Mel’s personal Jesus

Misplaced passions mark emotional Christ’”

It would be hard not to be moved by The Passion of the Christ. Director Mel Gibson presents not only a graphic portrait of human suffering but also a dramatic cornerstone of film melodramas, of pathos-filled maternal love and the tension generated when horrific events build to a preordained conclusion.

The film records Jesus’ (James Caviezel) death march to Golgotha, and some of its emotional profundity hinges upon Mary’s expressions of despair. In a memorable performance by Maia Morgenstern, Mary watches her child brutally murdered before her eyes. The pain-filled pacifism of Mary and Magdalene (Monica Bellucci), as well as Christ’s graphically depicted suffering in Passion, begs the question of what a film about the crucifixion would be like if made by a woman. (It may not be a coincidence that Gibson and the kinder, gentler Passion-maker Martin Scorsese, both Catholic boys, use young women in their horror-film depictions of Satan.)

Gibson’s Christ is a man’s man and undergoes the same rite of trial-by-blood that defines so many other action film heroes. Gibson is smart enough to emphasize a human dimension to this epic tale, which allows even secular viewers an entry point into the drama. The human weakness and doubt of Christ’s disciples as well as Roman political contingencies all interfere with people doing the right thing.

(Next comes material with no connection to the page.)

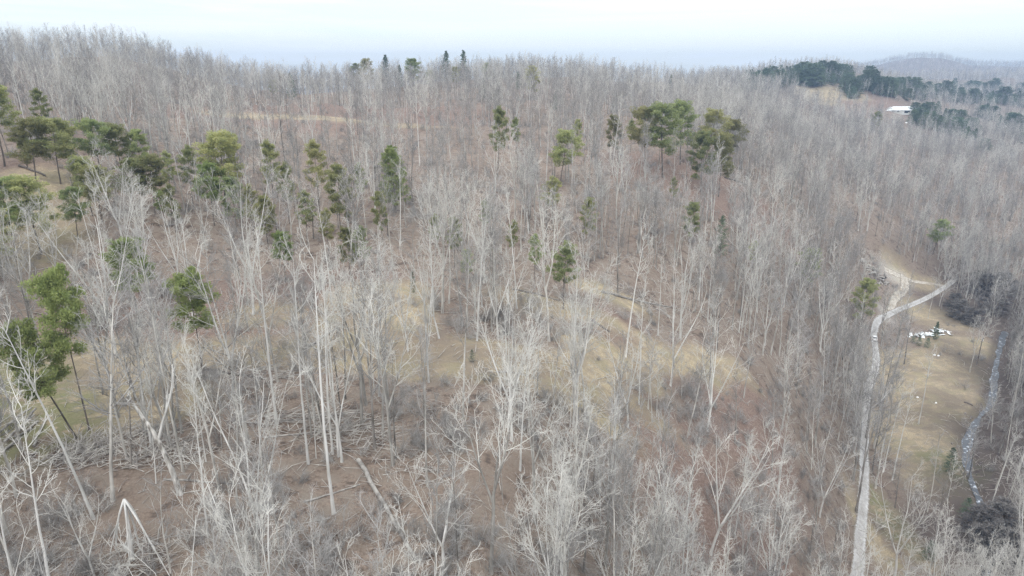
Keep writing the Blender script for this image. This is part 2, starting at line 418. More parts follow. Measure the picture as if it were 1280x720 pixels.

On a fundamental level, the film reveals life’s ordinary, worldly tests (of loyalty, love, belief) even as it affirms familiar Bible-cinema cliches. King Herod minces like one of Charles Laughton’s campier roles. The thuggish dementia of the prisoner Barabbas belongs in a Ray Harryhausen Sinbad movie. God’s own tear becomes a sci-fi money shot.

Gibson puts his own slightly hysterical, crude imprint on the Christ story, proving that even faith is subject to the laws of hardly chaste human interpretation and agenda, as in Gibson’s replacement of the more typically vilified Romans with Jesus’ Jewish accusers. Flirting with anti-Semitism, Gibson paints the Pharisees as a corrupt institution, a mass of anonymous beards and hateful glances skulking beneath hoods of power. Throughout his career, Gibson has both played and employed two-dimensional characters for dramatic effect. His desire to paint Christ’s persecutors as conniving sadists and political manipulators plays neatly into the hands of anti-Jewish sentiment.

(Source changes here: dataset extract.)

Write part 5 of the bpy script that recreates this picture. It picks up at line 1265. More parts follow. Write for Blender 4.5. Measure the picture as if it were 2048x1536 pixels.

Gibson’s evangelical fervor emphasizes the often excruciating and visually sadistic forensic accuracy of Christ’s gory suffering over another age’s more ethereal faith and philosophical meditations. The film suggests blood as a truer, more persuasive form than words.

With its emphasis on meticulously represented brutality, Passion will be forever marked as a film of the early 21st century — a time when even faith is discussed in the foaming-at-the-mouth, black-and-white, furious terms of talk radio. The Passion of the Christ is a Bible story for a darker, bloodier, fundamentalist age when Muslims, Christians and Jews seem to be consistently represented by the most vicious and bloodthirsty of their lot.

A review of The Passion of the Christ feels nearly extraneous after all its hype has neatly divided the audience into politicized camps. Convenient though it may be to just insert yourself into your pre-formulated demographic (thus playing your part in filling the Gibsonian coffers), the subject matter demands a more complex response.

The emotional power of the film cannot be owned strictly by Gibson or any one else who might use Christ as some politicized martyr of tax cuts for the rich and war in Iraq. Beyond Gibson’s obvious marketing appeals are the voices of the players, like Caviezel’s own expressions of deeply felt Catholicism that defy Gibson’s efforts to sensationalize.

And the Passion itself engages with both the timeless, nondenominational human capacity for sadistic cruelty and faith in the face of inconceivable obstacles. It reaches beyond the parameters of Gibson’s personal Jesus.